Required task
Gather from the listing below each line that includes the word "objects", and copy it.

━━━ Data shown

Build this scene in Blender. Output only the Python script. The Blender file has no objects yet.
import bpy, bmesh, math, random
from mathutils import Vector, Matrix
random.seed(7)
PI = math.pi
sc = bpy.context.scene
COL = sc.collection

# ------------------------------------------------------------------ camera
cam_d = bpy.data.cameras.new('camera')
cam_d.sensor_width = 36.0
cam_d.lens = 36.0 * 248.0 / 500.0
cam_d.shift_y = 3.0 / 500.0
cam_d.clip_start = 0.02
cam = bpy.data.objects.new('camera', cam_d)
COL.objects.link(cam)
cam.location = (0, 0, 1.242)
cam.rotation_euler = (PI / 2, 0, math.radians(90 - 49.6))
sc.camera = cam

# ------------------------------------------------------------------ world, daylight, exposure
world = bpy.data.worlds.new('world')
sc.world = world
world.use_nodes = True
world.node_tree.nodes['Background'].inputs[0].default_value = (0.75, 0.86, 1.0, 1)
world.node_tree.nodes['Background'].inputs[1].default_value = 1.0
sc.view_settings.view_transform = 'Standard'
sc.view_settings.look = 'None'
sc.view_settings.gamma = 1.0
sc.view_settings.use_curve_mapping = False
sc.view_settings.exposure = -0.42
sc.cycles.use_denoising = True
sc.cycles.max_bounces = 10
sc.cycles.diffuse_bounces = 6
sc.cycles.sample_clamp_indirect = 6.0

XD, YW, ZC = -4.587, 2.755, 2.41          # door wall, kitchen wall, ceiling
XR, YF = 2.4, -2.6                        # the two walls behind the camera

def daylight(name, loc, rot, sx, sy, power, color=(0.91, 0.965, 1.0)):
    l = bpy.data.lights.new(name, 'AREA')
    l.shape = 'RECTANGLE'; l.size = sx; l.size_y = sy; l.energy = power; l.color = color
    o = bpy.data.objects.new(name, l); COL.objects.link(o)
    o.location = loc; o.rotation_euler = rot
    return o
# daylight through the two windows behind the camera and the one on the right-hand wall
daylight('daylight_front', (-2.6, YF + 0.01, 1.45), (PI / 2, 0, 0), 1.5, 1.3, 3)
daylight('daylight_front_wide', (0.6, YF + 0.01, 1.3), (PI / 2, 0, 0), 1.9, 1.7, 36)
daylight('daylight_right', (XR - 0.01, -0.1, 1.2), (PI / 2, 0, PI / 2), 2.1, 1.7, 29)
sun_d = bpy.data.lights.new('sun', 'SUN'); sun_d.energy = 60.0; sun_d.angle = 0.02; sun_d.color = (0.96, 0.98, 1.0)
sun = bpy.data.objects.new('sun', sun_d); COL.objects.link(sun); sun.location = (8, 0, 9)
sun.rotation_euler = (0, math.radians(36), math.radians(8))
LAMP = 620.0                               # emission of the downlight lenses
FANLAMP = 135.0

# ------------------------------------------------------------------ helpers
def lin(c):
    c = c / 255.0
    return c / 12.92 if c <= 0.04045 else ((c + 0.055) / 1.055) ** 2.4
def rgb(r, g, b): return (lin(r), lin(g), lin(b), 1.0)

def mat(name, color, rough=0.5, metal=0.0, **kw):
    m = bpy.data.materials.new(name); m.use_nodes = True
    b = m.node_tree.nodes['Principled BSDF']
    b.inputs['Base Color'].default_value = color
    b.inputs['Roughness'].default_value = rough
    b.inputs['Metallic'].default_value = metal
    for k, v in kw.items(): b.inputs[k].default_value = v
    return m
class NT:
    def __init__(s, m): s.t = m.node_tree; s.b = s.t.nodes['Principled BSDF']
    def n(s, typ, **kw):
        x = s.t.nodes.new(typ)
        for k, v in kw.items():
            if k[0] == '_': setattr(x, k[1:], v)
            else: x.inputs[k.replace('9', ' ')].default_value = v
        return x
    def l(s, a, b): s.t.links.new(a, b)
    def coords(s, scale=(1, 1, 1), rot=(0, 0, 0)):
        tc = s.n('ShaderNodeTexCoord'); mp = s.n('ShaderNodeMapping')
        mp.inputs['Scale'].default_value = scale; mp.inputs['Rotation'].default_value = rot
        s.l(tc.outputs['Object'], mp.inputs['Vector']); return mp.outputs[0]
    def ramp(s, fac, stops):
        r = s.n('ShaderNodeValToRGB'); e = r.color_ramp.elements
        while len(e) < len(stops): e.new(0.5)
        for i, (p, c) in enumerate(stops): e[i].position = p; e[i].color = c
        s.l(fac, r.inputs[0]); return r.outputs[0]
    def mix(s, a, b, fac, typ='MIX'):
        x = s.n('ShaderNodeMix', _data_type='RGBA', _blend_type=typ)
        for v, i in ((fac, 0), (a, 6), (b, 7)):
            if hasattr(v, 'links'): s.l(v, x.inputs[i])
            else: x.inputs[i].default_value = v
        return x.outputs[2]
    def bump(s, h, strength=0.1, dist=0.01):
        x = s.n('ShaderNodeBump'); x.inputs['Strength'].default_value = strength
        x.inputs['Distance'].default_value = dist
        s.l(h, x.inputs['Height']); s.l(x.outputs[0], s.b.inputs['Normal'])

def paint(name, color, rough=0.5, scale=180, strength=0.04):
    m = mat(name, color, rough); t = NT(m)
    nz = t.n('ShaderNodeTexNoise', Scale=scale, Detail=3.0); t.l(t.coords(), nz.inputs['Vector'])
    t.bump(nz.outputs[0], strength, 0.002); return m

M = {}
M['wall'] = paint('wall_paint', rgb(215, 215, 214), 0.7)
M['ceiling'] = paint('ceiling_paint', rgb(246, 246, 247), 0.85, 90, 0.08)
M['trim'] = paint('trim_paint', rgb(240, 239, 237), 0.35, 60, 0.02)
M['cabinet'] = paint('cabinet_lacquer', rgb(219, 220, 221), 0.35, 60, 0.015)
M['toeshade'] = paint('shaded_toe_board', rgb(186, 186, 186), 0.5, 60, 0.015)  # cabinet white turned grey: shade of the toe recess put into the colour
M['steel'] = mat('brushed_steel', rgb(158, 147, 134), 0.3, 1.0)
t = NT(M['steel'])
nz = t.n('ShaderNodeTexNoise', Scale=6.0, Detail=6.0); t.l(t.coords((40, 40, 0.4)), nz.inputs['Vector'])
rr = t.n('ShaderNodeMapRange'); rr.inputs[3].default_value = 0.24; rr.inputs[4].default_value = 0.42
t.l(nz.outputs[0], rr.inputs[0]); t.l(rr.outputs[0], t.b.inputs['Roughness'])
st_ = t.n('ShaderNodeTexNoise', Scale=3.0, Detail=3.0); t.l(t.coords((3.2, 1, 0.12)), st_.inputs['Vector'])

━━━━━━

Solution
Build this scene in Blender. Output only the Python script. The Blender file has no objects yet.
cam = bpy.data.objects.new('camera', cam_d)
COL.objects.link(cam)
    o = bpy.data.objects.new(name, l); COL.objects.link(o)
sun = bpy.data.objects.new('sun', sun_d); COL.objects.link(sun); sun.location = (8, 0, 9)